>> start
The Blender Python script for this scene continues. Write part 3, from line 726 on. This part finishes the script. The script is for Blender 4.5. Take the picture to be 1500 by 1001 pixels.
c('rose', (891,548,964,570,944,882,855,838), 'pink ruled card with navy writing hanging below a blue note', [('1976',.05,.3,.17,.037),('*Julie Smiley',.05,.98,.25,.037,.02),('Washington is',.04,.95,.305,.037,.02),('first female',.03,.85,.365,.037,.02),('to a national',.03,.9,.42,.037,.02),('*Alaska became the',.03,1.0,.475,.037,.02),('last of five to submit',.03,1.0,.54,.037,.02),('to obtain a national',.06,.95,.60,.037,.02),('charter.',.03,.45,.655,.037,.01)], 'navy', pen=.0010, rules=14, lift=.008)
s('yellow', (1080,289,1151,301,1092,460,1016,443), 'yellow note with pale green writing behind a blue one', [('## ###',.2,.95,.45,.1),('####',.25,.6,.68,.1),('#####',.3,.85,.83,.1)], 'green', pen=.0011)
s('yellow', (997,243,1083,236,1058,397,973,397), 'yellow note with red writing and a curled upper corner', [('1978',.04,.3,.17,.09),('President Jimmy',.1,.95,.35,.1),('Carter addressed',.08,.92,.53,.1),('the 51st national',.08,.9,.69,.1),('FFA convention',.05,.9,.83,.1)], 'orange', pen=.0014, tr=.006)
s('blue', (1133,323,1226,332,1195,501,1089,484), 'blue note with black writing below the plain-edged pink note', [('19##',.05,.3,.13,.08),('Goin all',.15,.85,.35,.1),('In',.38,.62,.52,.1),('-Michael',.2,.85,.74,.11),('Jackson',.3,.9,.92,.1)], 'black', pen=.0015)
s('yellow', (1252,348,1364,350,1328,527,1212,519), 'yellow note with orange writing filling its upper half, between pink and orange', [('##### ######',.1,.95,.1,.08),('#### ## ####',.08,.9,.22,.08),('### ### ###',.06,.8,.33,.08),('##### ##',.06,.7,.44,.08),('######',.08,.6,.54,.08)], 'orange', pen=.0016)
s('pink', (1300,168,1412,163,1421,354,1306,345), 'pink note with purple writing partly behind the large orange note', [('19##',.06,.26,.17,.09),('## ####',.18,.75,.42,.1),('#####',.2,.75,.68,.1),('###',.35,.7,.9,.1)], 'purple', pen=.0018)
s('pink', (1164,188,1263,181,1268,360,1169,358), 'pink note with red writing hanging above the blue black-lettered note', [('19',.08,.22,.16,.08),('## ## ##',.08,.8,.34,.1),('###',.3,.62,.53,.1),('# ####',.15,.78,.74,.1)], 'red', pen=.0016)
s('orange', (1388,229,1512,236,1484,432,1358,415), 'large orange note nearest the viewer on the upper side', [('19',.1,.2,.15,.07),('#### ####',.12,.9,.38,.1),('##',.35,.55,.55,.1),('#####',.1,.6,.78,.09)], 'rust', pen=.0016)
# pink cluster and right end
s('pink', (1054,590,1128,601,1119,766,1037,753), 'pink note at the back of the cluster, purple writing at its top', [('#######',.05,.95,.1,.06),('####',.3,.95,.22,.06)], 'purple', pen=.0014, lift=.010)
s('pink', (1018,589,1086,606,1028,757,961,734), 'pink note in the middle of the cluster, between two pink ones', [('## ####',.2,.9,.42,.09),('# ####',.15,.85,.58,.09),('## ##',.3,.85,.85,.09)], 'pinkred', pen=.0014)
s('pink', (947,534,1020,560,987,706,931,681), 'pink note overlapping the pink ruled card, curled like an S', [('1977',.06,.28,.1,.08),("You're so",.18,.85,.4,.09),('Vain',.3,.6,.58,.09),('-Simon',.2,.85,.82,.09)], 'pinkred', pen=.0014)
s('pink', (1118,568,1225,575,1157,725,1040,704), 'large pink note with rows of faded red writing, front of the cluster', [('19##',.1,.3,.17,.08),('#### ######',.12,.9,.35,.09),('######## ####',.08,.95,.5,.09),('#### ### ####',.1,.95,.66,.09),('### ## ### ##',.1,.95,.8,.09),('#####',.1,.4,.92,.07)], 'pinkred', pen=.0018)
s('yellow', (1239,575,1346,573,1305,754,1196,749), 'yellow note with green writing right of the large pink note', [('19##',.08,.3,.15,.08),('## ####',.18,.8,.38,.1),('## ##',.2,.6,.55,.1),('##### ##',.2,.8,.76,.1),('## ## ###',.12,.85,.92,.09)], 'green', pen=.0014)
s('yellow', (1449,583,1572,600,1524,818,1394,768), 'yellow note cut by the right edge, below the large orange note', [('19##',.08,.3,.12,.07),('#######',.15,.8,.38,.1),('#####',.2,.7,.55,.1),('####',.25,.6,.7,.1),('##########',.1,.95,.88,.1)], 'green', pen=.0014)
>> end
#### [What the exercise asks]
Set out the complete listing exactly as shown.

#### [The answer]
The Blender Python script for this scene continues. Write part 3, from line 726 on. This part finishes the script. The script is for Blender 4.5. Take the picture to be 1500 by 1001 pixels.
c('rose', (891,548,964,570,944,882,855,838), 'pink ruled card with navy writing hanging below a blue note', [('1976',.05,.3,.17,.037),('*Julie Smiley',.05,.98,.25,.037,.02),('Washington is',.04,.95,.305,.037,.02),('first female',.03,.85,.365,.037,.02),('to a national',.03,.9,.42,.037,.02),('*Alaska became the',.03,1.0,.475,.037,.02),('last of five to submit',.03,1.0,.54,.037,.02),('to obtain a national',.06,.95,.60,.037,.02),('charter.',.03,.45,.655,.037,.01)], 'navy', pen=.0010, rules=14, lift=.008)
s('yellow', (1080,289,1151,301,1092,460,1016,443), 'yellow note with pale green writing behind a blue one', [('## ###',.2,.95,.45,.1),('####',.25,.6,.68,.1),('#####',.3,.85,.83,.1)], 'green', pen=.0011)
s('yellow', (997,243,1083,236,1058,397,973,397), 'yellow note with red writing and a curled upper corner', [('1978',.04,.3,.17,.09),('President Jimmy',.1,.95,.35,.1),('Carter addressed',.08,.92,.53,.1),('the 51st national',.08,.9,.69,.1),('FFA convention',.05,.9,.83,.1)], 'orange', pen=.0014, tr=.006)
s('blue', (1133,323,1226,332,1195,501,1089,484), 'blue note with black writing below the plain-edged pink note', [('19##',.05,.3,.13,.08),('Goin all',.15,.85,.35,.1),('In',.38,.62,.52,.1),('-Michael',.2,.85,.74,.11),('Jackson',.3,.9,.92,.1)], 'black', pen=.0015)
s('yellow', (1252,348,1364,350,1328,527,1212,519), 'yellow note with orange writing filling its upper half, between pink and orange', [('##### ######',.1,.95,.1,.08),('#### ## ####',.08,.9,.22,.08),('### ### ###',.06,.8,.33,.08),('##### ##',.06,.7,.44,.08),('######',.08,.6,.54,.08)], 'orange', pen=.0016)
s('pink', (1300,168,1412,163,1421,354,1306,345), 'pink note with purple writing partly behind the large orange note', [('19##',.06,.26,.17,.09),('## ####',.18,.75,.42,.1),('#####',.2,.75,.68,.1),('###',.35,.7,.9,.1)], 'purple', pen=.0018)
s('pink', (1164,188,1263,181,1268,360,1169,358), 'pink note with red writing hanging above the blue black-lettered note', [('19',.08,.22,.16,.08),('## ## ##',.08,.8,.34,.1),('###',.3,.62,.53,.1),('# ####',.15,.78,.74,.1)], 'red', pen=.0016)
s('orange', (1388,229,1512,236,1484,432,1358,415), 'large orange note nearest the viewer on the upper side', [('19',.1,.2,.15,.07),('#### ####',.12,.9,.38,.1),('##',.35,.55,.55,.1),('#####',.1,.6,.78,.09)], 'rust', pen=.0016)
# pink cluster and right end
s('pink', (1054,590,1128,601,1119,766,1037,753), 'pink note at the back of the cluster, purple writing at its top', [('#######',.05,.95,.1,.06),('####',.3,.95,.22,.06)], 'purple', pen=.0014, lift=.010)
s('pink', (1018,589,1086,606,1028,757,961,734), 'pink note in the middle of the cluster, between two pink ones', [('## ####',.2,.9,.42,.09),('# ####',.15,.85,.58,.09),('## ##',.3,.85,.85,.09)], 'pinkred', pen=.0014)
s('pink', (947,534,1020,560,987,706,931,681), 'pink note overlapping the pink ruled card, curled like an S', [('1977',.06,.28,.1,.08),("You're so",.18,.85,.4,.09),('Vain',.3,.6,.58,.09),('-Simon',.2,.85,.82,.09)], 'pinkred', pen=.0014)
s('pink', (1118,568,1225,575,1157,725,1040,704), 'large pink note with rows of faded red writing, front of the cluster', [('19##',.1,.3,.17,.08),('#### ######',.12,.9,.35,.09),('######## ####',.08,.95,.5,.09),('#### ### ####',.1,.95,.66,.09),('### ## ### ##',.1,.95,.8,.09),('#####',.1,.4,.92,.07)], 'pinkred', pen=.0018)
s('yellow', (1239,575,1346,573,1305,754,1196,749), 'yellow note with green writing right of the large pink note', [('19##',.08,.3,.15,.08),('## ####',.18,.8,.38,.1),('## ##',.2,.6,.55,.1),('##### ##',.2,.8,.76,.1),('## ## ###',.12,.85,.92,.09)], 'green', pen=.0014)
s('yellow', (1449,583,1572,600,1524,818,1394,768), 'yellow note cut by the right edge, below the large orange note', [('19##',.08,.3,.12,.07),('#######',.15,.8,.38,.1),('#####',.2,.7,.55,.1),('####',.25,.6,.7,.1),('##########',.1,.95,.88,.1)], 'green', pen=.0014)